* OBJECTIVE *
Exactly the lines from the one containing "Model this scene" through the one containing "return Vector(((px-CX)/F*Y, Y, CH+(HZ-py)/F*Y))" must be returned; include both ends and nothing else.

* PROVIDED RECORDS *
+ + + + +

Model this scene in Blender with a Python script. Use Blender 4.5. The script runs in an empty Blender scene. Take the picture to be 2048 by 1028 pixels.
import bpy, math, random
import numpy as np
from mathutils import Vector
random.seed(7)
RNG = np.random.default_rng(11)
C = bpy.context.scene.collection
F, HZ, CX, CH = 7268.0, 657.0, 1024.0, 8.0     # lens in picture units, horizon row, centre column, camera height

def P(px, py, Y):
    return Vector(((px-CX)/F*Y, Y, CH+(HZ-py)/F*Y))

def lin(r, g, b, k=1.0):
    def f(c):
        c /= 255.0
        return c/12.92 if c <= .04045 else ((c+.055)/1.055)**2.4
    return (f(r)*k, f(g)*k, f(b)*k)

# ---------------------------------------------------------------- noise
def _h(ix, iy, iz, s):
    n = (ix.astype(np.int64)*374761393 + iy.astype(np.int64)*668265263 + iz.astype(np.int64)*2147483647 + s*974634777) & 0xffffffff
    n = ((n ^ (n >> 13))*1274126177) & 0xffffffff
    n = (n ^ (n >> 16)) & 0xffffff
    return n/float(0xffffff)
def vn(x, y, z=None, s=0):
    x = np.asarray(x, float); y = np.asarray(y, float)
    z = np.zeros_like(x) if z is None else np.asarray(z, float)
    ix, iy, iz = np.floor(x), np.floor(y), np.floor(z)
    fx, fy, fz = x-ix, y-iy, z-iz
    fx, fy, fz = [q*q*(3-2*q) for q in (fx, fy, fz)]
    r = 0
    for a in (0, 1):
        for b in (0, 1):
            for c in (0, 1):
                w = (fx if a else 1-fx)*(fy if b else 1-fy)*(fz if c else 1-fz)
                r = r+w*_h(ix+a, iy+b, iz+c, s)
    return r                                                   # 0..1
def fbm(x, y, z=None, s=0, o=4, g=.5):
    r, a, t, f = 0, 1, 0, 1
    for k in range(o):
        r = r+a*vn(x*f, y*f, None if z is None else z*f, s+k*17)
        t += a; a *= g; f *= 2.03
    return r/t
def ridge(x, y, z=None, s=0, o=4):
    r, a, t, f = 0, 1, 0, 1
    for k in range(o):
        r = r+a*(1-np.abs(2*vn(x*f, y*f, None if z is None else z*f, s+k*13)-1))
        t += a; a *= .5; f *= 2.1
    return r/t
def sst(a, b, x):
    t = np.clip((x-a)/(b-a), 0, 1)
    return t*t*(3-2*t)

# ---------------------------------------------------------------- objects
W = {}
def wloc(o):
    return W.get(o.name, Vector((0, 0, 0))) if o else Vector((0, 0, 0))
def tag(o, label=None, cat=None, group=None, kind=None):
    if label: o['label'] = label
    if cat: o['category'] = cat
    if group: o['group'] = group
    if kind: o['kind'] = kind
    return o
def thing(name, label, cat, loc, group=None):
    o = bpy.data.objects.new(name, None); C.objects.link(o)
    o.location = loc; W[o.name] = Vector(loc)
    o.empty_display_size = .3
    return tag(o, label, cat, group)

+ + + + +

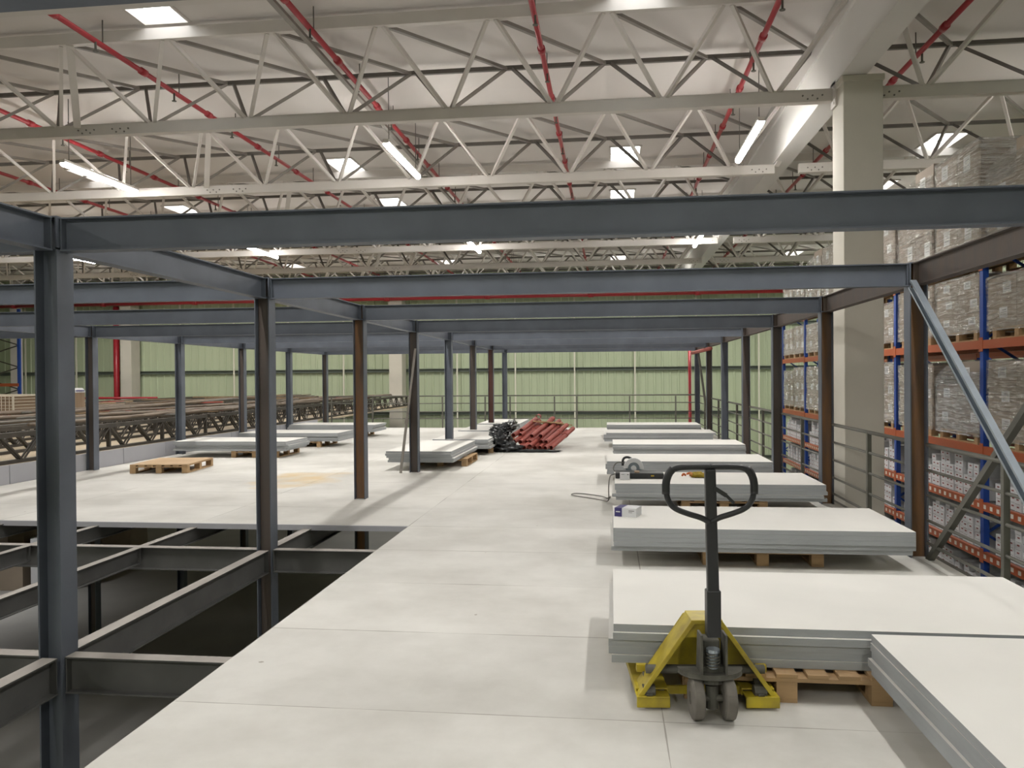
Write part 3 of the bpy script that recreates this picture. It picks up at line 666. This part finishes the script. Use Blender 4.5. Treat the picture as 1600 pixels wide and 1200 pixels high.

+ + + + +

* FINISHED EXERCISE *
Model this scene in Blender with a Python script. Use Blender 4.5. The script runs in an empty Blender scene. Take the picture to be 2048 by 1028 pixels.
import bpy, math, random
import numpy as np
from mathutils import Vector
random.seed(7)
RNG = np.random.default_rng(11)
C = bpy.context.scene.collection
F, HZ, CX, CH = 7268.0, 657.0, 1024.0, 8.0     # lens in picture units, horizon row, centre column, camera height

def P(px, py, Y):
    return Vector(((px-CX)/F*Y, Y, CH+(HZ-py)/F*Y))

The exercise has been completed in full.